HC Deb 25 January 1847 vol 89 cc424-5
DR. BOWRING

put the following question to the Under Secretary for the Colonies:—"Whether any answer has been received to the communications made from the Colonial Office as to the infliction of corporal punishment by the police courts at Hong-Kong? Whether any steps have been taken to prevent the infliction of corporal punishment, whether by flogging, bastinadoing, or cutting off the tails of the Chinese, when they have been unable to pay pecuniary fines? Whether an ordinance circulated in the Chinese newspapers (No. 10, of 1844), has been brought to the notice of Her Majesty's Government, and obtained their sanction; such ordinance appearing to authorize whatever barbarous and brutal punishments may be inflicted under the Chinese code, or according to Chinese usages? 'And be it enacted, that in lieu of the whole or any part of any penalty provided by the law, statute, or ordinance whatsoever, it shall be lawful for the court of justice before whom the matter shall be adjudicated upon, to sentence any offender, being a native of China, or a native of Hong-Kong, of Chinese origin, to undergo such punishment in conformity with the usages of China as has hitherto been usually inflicted on natives of China committing offences in this colony."

MR. HAWES

said, that the hon. Member last Session drew attention to the case of a Chinese who had been subjected to corporal punishment: and he (Mr. Hawes) told him that all the circumstances connected with that case should be inquired into. The noble Lord at the head of the Colonial Department had in consequence written to the Governor of Hong-Kong, and the following explanation had been received:—The Chinese in question had been guilty of felony, and was arrested. A rescue, attended with considerable violence, was attempted by a large number of persons. However, the offender and the parties attempting the rescue, were finally captured, and on conviction were subjected to a fine of five dollars, or to corporal punishment to the extent of twenty strokes with a rattan, and also, he must confess, to the loss of their tails.
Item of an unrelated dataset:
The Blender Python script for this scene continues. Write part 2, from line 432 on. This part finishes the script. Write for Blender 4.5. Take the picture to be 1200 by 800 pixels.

But it should be borne in mind that those seas were infested with gangs of violent and lawless men, and that it was difficult to find any punishment applicable to them which would be of beneficial effect, imprisonment for any long period being out of the question. Consequently the magistrate had the power of inflicting on the Chinese the punishment of the loss of their tails. His hon. Friend had called the attention of the House to an ordinance sanctioned by the Crown in 1844, not lightly, but after a great deal of consideration. He was bound to admit it to be quite impossible to permit the criminal law of China to be incorporated with the British law, the former comprehending some of the most ingenious barbarities that could be devised. He would therefore promise that on that particular point further inquiry should be made, and the whole subject of the criminal law of Hong-Kong brought under the immediate attention of the noble Lord at the head of the Colonial Department.